The test for a palindrome is quite simple. I think you've overcomplicated it by splitting it into odd and even cases. You can either turn the number into a string and check the reverse() is the same, which is neat and tidy (because it's inside a call), but takes memory, or you can do it in place using two pointers.

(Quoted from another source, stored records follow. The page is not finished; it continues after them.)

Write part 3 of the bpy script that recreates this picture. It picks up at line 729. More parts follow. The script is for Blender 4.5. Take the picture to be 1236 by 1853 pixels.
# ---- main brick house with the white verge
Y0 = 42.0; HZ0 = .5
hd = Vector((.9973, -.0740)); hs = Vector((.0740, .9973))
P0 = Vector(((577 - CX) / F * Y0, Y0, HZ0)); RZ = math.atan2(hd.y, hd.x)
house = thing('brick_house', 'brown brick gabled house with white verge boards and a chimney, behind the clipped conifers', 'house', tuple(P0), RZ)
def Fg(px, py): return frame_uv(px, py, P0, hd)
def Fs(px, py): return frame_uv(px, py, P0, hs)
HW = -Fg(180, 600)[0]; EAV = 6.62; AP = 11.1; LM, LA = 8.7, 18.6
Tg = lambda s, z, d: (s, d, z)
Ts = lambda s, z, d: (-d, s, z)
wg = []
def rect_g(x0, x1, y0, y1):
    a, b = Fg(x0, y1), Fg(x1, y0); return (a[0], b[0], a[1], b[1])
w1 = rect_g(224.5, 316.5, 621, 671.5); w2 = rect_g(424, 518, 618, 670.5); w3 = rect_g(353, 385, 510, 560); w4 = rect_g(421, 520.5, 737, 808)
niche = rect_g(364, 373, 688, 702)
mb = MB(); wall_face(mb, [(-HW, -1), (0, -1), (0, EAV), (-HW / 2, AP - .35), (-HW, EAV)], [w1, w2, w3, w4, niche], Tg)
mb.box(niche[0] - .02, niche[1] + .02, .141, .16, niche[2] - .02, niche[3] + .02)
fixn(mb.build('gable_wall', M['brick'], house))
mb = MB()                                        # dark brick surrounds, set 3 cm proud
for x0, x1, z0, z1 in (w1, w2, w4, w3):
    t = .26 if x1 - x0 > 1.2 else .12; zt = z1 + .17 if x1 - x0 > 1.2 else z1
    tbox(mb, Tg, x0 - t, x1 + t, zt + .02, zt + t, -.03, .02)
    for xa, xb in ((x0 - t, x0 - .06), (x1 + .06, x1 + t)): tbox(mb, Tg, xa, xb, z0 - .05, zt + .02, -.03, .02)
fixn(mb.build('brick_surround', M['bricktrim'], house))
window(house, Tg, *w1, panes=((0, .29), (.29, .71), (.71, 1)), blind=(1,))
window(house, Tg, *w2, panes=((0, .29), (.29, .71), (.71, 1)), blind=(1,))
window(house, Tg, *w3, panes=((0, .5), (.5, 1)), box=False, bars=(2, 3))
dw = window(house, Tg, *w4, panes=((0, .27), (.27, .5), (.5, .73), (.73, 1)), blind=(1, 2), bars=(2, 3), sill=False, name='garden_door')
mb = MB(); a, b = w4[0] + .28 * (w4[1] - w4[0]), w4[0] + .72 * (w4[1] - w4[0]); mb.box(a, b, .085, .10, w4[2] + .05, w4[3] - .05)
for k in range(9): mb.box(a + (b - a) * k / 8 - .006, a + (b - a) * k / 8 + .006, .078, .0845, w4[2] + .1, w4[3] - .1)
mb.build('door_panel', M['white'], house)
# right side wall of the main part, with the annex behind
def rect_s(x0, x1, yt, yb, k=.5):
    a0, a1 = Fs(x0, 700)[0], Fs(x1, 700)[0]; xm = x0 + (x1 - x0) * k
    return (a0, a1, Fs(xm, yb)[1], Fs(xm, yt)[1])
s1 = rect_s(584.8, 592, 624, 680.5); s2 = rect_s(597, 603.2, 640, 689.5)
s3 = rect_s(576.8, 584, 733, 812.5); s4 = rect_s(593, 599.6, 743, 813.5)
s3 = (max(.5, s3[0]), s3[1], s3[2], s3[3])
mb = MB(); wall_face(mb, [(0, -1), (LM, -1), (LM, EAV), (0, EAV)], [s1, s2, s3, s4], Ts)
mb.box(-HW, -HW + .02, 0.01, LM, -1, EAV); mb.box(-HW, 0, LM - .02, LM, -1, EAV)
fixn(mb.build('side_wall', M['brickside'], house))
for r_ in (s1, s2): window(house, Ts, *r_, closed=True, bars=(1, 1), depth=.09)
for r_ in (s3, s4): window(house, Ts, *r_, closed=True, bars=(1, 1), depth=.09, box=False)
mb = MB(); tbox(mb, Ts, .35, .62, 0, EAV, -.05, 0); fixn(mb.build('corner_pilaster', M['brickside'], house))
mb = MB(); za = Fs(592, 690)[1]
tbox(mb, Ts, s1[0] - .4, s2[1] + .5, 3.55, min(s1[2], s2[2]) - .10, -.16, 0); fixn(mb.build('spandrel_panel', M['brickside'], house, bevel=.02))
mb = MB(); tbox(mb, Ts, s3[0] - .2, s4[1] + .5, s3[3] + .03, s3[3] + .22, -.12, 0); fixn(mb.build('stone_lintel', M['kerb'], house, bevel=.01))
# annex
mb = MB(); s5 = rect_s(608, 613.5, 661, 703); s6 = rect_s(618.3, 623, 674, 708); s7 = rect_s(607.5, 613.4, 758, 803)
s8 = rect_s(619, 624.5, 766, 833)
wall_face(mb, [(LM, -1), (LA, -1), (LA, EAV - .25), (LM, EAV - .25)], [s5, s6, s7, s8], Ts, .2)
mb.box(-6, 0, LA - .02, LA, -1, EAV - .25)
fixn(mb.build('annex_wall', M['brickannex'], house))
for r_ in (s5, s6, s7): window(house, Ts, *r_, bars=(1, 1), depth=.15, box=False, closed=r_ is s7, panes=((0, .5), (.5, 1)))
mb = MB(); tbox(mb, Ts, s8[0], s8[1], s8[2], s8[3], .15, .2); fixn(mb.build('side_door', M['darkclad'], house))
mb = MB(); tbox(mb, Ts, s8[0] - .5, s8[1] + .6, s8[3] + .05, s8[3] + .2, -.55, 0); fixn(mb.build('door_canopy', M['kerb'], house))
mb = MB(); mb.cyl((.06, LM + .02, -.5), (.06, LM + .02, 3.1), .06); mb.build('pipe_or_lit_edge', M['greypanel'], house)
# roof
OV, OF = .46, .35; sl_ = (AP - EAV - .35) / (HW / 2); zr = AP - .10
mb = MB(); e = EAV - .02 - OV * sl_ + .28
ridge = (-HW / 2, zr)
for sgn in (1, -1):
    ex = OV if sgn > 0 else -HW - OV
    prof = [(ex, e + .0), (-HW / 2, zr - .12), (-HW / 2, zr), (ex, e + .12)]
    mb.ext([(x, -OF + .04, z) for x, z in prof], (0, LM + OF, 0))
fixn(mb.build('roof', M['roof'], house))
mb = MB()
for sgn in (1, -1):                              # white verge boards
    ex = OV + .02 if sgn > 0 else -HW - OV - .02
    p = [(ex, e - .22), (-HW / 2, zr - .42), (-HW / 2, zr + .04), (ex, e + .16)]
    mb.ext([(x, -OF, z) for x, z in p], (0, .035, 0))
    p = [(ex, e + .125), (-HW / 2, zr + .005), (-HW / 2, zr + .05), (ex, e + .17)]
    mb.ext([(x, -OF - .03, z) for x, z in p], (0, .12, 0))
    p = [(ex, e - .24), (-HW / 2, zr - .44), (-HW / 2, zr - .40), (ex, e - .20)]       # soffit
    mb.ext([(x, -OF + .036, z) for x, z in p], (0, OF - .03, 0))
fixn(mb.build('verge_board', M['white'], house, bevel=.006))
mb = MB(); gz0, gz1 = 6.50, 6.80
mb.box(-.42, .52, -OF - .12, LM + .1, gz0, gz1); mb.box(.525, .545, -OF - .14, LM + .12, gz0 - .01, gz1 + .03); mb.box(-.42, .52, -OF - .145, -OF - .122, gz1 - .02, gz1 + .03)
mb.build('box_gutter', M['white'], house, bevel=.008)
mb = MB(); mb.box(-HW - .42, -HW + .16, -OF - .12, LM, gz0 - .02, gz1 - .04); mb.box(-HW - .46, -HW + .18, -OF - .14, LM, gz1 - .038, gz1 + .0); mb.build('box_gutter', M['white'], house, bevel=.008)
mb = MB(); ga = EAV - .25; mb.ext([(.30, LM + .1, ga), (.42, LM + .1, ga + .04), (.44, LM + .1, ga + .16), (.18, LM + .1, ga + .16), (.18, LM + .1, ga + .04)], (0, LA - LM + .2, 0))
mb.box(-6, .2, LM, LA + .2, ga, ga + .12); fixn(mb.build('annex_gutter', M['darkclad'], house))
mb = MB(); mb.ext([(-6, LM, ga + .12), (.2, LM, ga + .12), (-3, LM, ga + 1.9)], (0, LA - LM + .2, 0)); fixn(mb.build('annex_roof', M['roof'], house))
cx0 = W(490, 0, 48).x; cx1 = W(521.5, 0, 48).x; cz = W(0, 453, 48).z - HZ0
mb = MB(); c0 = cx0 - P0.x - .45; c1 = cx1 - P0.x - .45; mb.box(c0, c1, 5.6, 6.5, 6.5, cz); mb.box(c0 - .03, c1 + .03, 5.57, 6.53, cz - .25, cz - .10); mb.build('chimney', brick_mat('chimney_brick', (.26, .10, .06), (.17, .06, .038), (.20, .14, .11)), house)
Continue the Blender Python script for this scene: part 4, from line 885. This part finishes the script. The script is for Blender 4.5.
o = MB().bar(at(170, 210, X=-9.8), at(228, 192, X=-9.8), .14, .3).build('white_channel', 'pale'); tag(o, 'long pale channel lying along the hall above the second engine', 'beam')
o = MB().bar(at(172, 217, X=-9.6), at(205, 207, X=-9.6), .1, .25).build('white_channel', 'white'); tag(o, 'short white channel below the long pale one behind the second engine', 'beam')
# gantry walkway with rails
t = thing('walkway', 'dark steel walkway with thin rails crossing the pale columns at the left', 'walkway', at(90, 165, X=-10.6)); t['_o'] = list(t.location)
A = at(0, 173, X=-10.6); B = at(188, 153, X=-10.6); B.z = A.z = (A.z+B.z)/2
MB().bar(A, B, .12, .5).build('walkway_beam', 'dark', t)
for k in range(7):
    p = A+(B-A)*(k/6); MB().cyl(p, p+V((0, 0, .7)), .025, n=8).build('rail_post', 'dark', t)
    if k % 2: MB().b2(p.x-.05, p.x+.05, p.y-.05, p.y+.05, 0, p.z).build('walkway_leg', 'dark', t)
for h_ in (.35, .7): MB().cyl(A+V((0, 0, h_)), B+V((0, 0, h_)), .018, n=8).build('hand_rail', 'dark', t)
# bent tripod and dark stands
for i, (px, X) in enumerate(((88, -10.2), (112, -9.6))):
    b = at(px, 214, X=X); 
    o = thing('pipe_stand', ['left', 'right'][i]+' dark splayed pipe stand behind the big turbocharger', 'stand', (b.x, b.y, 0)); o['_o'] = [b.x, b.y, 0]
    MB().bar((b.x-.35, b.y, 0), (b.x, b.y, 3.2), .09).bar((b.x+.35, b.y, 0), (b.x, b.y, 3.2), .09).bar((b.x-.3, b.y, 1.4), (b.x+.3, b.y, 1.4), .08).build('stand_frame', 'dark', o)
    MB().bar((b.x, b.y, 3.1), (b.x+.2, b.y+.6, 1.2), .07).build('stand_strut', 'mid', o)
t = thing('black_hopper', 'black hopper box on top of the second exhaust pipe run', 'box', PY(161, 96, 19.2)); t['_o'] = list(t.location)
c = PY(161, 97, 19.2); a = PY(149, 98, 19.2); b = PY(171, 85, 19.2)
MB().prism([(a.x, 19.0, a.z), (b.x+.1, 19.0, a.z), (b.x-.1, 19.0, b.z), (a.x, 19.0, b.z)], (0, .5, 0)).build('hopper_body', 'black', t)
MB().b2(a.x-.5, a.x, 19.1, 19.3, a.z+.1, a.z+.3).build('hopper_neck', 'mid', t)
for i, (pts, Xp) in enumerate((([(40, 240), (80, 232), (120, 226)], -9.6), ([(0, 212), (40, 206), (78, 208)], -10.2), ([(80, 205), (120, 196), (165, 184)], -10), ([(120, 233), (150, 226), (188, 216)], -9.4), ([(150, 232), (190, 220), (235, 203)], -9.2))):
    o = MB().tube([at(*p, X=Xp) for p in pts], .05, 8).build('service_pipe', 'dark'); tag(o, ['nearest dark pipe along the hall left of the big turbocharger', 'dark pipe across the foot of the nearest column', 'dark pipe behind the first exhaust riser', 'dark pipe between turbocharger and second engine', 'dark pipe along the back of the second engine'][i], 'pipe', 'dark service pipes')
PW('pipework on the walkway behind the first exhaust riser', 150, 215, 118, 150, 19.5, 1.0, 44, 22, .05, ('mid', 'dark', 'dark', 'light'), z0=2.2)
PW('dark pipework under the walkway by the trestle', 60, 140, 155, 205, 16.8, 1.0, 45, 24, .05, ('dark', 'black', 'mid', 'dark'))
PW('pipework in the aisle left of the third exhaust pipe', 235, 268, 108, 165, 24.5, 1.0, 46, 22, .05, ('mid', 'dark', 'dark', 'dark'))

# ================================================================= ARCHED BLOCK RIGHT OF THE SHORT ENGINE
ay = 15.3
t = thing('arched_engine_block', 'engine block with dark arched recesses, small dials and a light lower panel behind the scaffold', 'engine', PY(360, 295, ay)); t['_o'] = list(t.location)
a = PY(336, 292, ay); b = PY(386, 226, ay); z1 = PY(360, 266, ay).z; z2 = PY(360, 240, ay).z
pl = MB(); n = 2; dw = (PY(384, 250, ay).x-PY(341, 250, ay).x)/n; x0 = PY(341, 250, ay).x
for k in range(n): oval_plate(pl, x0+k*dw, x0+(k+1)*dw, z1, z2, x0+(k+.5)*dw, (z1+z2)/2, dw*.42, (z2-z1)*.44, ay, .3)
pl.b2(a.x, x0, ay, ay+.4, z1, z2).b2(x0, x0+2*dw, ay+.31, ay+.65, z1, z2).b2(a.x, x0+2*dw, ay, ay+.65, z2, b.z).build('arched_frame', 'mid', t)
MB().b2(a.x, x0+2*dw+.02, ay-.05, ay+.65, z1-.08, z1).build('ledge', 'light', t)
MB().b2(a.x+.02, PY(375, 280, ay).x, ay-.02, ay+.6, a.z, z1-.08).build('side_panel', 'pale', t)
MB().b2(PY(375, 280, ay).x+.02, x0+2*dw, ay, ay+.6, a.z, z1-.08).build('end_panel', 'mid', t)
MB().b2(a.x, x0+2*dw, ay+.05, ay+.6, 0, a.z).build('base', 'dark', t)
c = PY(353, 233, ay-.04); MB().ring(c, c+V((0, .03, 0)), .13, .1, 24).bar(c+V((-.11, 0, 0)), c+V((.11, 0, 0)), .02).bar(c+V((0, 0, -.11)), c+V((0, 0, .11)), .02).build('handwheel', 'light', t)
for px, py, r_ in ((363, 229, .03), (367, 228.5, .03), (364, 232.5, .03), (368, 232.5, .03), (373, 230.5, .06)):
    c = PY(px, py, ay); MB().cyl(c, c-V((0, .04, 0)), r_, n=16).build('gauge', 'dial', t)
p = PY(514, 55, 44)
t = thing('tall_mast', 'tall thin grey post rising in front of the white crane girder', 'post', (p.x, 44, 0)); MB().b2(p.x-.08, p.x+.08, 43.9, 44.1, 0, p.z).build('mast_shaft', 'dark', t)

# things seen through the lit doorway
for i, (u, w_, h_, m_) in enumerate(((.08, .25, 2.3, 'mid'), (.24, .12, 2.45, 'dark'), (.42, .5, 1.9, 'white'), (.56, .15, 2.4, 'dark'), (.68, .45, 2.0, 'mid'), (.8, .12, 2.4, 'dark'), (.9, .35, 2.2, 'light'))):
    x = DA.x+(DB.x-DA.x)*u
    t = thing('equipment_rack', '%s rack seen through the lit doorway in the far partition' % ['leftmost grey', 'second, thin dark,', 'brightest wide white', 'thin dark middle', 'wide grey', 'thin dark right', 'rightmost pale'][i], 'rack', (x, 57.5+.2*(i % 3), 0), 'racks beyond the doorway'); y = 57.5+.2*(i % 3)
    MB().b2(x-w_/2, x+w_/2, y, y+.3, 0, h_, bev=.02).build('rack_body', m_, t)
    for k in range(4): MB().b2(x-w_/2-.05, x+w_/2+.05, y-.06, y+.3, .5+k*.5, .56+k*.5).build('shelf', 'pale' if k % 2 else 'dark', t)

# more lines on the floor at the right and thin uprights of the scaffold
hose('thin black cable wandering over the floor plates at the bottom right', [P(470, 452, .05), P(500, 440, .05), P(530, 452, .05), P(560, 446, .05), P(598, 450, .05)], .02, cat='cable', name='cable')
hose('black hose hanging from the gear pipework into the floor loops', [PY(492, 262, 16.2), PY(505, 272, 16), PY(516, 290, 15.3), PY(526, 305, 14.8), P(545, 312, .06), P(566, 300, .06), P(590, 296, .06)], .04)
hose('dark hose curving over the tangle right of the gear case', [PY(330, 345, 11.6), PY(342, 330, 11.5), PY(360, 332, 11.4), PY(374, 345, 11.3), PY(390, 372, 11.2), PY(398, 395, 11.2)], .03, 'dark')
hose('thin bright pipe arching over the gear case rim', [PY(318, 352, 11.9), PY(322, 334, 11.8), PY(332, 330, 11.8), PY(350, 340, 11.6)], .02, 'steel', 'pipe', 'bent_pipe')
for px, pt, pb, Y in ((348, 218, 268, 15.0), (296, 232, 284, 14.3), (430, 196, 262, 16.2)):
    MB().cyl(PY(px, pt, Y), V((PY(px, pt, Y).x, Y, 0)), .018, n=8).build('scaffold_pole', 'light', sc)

One pointer at the beginning of the string, and one at the end, each moving towards the middle, with the condition being they have to show the same character as the other, and the loop ending when they both point to the middle, or the have switched relative positions.
#include <iostream>
#include <vector>
#define MAXX 1000
using namespace std;
int number[MAXX], digits=0;
int adjust(int i)
{
if(number[i]<9)
{
cout<<"i = "<<i<<" "; //PROBLEM
(number[i])++;
return i;
}
number[i]=0;
adjust(i-1);
}
void makePalindrome(int head,int tail)
{
int revert;
if(head>tail)
return;
if(number[head]==number[tail])
{
makePalindrome(head+1,tail-1);
}
if(number[tail]<number[head])
{
number[tail]=number[head];
makePalindrome(head+1,tail-1);
}
if (number[tail]>number[head])
{
number[tail]=number[head];
revert=adjust(tail-1);
if(revert<=head)
{
makePalindrome(revert,digits-revert-1);
}
else
{
makePalindrome(head+1,tail-1);
}
}
}
int main(int argc, char const *argv[])
{
long long int num,num_copy;
int head,tail;
int number_reverse[MAXX];
cout<<"Enter the number whose next greater palindrome you want to find" <<endl;
cin>>num;
num_copy=num;
while(num_copy>0)
{
number_reverse[digits]=num_copy%10;
digits++;
num_copy=num_copy/10;
}
//cout<<"Digits = "<<digits<<"\n";
for (int i = digits-1; i >=0; --i)
{
number[digits-i-1]=number_reverse[i];
//cout<<number[digits-i-1]<<" ";
}
head=0; tail=digits-1;
makePalindrome(head,tail);
cout<<"Answer : ";
for (int i = 0; i < digits; ++i)
{
cout<<number[i];
}
cout<<"\n";
return 0;
}
When I am running with an input : 94187978322, it is giving two different answers with and without a "cout" line (line with comment "PROBLEM").
Here's the output:
ishivendra:code shivendraagrawal$ g++ next_palindrome.cpp
ishivendra:code shivendraagrawal$ ./a.out
Enter the number whose next greater palindrome you want to find
94187978322
Answer : 94188078149
ishivendra:code shivendraagrawal$ g++ next_palindrome.cpp
ishivendra:code shivendraagrawal$ ./a.out
Enter the number whose next greater palindrome you want to find
94187978322
i = 7 i = 6 i = 4 Answer : 94188088149
The second output is the desired output. Can you point out the cause of this difference and incorrectness for the first one ?
I figured half of it out, it was a logical error.
I should have written return adjust(i-1).
I still don't know the cause for the peculiarity (There was no compilation or runtime error) but at least my code is running as desired now.